4.        a misspelling of urddasol ‘honourable’ ‘noble’

[83] A phan edrychwys, yd oed yn gyn hyspysset ganthunt y gyniuer collet a gollyssant eiryoet, a’r gyniuer car a chedymdeith a gollyssynt, a’r gyniuer drwc a dothoed udunt, a chyt bei yno y kyuarffei ac wynt; ac yn benhaf oll am eu harglywyd lit. ‘And when he looked, it was a clear to them as many losses as they had ever lost, as many loved ones and companions they had lost, and as many bad things as had happened to them – as if [all these things] were approaching them there – and most of all the loss of their king.’

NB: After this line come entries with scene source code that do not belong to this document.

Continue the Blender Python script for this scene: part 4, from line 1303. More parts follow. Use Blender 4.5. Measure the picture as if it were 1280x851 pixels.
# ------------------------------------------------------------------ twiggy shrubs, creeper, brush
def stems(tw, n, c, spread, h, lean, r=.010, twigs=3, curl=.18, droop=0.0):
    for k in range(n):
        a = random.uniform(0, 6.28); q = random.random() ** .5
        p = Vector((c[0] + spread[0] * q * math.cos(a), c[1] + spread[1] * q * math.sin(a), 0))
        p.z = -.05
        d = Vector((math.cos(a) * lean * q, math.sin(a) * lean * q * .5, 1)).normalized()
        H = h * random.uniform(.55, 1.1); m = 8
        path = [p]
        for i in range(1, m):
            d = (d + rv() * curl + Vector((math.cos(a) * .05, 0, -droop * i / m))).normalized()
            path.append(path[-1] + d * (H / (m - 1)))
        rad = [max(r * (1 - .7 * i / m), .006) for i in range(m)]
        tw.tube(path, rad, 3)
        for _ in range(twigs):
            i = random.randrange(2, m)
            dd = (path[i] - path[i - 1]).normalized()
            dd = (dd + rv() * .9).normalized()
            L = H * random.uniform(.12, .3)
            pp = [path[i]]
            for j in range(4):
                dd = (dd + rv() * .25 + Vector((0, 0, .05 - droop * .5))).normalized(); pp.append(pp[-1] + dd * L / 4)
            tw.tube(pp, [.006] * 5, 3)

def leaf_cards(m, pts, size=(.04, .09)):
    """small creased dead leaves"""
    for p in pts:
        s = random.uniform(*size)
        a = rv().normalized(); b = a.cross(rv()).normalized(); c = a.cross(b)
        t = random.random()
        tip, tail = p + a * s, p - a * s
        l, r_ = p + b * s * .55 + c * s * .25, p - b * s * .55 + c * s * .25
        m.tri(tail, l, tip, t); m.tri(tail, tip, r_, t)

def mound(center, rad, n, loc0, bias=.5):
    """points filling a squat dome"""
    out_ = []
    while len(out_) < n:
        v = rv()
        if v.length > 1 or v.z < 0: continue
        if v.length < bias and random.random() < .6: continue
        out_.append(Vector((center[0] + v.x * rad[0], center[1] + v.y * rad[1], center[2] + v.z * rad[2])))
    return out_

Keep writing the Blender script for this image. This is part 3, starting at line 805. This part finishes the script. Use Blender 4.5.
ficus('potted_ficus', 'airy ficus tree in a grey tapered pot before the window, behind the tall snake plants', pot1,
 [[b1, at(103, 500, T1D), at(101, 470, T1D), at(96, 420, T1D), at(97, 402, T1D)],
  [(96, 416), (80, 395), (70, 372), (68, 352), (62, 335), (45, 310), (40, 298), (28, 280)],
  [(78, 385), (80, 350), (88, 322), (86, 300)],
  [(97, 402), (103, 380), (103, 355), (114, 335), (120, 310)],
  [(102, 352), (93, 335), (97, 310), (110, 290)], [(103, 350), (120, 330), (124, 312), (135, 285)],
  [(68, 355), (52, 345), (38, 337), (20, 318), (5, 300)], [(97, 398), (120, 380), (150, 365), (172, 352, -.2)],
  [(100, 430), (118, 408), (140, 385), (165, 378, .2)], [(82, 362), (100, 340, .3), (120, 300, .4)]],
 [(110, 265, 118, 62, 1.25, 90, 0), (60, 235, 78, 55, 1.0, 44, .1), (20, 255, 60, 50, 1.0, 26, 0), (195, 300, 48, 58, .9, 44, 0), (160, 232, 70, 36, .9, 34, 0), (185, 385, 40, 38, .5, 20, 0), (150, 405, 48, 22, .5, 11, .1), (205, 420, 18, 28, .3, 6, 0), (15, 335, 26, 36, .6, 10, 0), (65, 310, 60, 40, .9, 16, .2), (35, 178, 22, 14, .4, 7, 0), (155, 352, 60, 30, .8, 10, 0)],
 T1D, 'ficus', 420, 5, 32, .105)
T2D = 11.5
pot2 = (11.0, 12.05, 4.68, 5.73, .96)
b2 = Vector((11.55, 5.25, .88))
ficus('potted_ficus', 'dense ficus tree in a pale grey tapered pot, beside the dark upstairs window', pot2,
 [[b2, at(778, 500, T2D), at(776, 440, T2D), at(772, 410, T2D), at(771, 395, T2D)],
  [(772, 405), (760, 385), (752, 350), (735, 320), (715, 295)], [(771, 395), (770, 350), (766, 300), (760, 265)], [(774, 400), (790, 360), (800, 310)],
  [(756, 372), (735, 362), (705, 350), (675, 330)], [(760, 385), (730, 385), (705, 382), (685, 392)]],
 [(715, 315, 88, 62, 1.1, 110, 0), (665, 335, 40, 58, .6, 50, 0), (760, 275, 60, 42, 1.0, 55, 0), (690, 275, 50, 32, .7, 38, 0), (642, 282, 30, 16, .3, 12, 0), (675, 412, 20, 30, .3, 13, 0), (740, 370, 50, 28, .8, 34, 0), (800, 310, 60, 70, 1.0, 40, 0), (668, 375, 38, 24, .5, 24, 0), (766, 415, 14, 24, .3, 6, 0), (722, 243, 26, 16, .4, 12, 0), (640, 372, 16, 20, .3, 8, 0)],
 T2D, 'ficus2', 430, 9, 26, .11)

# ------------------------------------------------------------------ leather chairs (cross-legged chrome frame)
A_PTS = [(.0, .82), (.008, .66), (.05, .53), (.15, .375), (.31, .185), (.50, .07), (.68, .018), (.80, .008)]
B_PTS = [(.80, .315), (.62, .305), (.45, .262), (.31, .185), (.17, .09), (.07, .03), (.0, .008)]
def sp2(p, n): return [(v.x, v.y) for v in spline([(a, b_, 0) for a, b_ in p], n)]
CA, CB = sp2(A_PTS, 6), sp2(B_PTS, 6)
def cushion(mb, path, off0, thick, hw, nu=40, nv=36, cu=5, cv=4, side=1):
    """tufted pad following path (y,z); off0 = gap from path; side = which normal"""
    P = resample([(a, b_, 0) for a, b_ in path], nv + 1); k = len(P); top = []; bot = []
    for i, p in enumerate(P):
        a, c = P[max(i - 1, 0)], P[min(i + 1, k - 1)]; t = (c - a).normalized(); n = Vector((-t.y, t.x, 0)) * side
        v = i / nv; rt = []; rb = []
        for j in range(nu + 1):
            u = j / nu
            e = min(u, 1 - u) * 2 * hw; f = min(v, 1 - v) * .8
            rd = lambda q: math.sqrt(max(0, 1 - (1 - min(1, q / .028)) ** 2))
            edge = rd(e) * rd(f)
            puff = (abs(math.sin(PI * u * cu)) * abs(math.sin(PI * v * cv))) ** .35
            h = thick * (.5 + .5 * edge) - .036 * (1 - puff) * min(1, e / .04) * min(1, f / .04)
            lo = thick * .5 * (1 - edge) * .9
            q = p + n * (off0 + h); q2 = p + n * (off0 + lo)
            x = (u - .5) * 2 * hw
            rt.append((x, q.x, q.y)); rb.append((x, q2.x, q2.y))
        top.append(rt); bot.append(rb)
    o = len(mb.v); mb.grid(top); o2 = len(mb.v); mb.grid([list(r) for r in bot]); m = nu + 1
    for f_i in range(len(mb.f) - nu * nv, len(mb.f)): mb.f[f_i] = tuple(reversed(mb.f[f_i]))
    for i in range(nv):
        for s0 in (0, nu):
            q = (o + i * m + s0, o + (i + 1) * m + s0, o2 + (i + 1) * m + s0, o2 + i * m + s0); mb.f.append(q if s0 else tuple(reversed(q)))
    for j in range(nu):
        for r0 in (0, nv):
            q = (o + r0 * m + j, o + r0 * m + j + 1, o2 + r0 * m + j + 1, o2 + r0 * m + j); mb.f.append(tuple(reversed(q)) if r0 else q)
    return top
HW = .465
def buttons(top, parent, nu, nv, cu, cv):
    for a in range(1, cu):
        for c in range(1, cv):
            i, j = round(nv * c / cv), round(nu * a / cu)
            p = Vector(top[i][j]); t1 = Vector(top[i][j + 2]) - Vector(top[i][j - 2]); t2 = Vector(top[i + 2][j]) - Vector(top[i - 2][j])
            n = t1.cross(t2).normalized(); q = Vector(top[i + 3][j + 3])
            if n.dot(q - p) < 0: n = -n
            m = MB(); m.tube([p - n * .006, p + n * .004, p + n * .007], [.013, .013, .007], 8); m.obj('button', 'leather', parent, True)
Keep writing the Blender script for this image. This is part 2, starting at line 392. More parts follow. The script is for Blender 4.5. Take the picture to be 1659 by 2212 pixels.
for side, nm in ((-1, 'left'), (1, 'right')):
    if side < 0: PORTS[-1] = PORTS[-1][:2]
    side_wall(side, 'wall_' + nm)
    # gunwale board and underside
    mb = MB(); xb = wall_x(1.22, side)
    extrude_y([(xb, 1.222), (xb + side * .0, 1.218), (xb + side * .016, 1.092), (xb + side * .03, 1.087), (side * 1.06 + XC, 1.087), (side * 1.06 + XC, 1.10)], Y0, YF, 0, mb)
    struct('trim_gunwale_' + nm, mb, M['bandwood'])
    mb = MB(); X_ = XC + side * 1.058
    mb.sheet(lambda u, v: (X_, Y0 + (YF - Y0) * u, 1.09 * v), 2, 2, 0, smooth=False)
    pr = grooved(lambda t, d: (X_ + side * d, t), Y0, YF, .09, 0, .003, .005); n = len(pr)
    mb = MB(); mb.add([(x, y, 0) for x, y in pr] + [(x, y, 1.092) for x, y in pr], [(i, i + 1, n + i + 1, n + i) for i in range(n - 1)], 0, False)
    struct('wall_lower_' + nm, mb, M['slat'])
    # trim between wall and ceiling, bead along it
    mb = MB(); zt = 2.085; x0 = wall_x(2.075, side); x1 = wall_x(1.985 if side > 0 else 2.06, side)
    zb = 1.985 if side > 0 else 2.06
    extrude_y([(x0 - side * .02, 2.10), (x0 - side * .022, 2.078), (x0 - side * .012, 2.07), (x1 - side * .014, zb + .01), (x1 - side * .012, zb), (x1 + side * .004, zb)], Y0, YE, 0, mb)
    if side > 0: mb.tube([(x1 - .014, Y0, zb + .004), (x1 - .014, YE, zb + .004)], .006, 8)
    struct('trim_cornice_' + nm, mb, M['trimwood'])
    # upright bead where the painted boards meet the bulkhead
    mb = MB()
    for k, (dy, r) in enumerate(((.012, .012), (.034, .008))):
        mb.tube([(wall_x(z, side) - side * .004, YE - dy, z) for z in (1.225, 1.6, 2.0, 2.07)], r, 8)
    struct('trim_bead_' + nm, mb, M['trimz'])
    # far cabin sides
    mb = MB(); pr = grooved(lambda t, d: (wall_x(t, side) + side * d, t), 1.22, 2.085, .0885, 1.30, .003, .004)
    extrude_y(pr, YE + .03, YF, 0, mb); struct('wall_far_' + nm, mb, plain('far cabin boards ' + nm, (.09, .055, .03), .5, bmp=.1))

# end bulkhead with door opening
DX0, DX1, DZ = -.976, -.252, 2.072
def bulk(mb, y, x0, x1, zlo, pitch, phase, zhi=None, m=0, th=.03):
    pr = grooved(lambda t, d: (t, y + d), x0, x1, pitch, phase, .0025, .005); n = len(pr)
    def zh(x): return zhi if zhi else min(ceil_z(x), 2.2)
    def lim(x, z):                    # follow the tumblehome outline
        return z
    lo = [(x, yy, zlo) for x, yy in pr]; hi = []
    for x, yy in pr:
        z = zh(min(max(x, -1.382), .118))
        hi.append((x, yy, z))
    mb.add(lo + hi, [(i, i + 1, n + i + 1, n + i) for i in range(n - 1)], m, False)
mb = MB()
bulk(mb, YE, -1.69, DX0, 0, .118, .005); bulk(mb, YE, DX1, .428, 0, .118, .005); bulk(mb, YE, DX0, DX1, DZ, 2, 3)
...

[84] This is an example of apotropaic magic: aimed at protecting the island from evil or bad luck. It might be compared with the ritual burial of the Dark Age British hero Vortimer, as described in the ninth-century Historia Brittonum:

Before his dicease, anxious for the fututre prosperity of his country, he charged his friends to inter his body at the entrance of the Saxon port, viz. upon the rock where the Saxons first landed; ‘for though,’ said he ‘they may inhabit other parts of Britain, yet if you follow my commands, they will never remain in this island.’

It is possibly significant, as suggested above on p. ### n ##, that Vortimer (= MW Gwythyfyr) shares the same epithet (bendigeit ‘Blessed’) as Brân. Despite the Latin/Christian origins of this term, it seems likely that some form of Romano-British (pagan) magical thinking is involved with this cult of apotrpaic relics.

[85] un lau, heb lau  lit. ‘the same hand, without hand’ An unknown idiom. IW offers a number of meanings including ‘with or without authroity’ – which is the sense that has been followed here. It fits with the rather negative portrayal of the Irish as lawless and primitive we find elsewhere in the Second Branch.

This anecdote also serves as an origin myth – explaining the political geography of the Island in tribal-historical terms.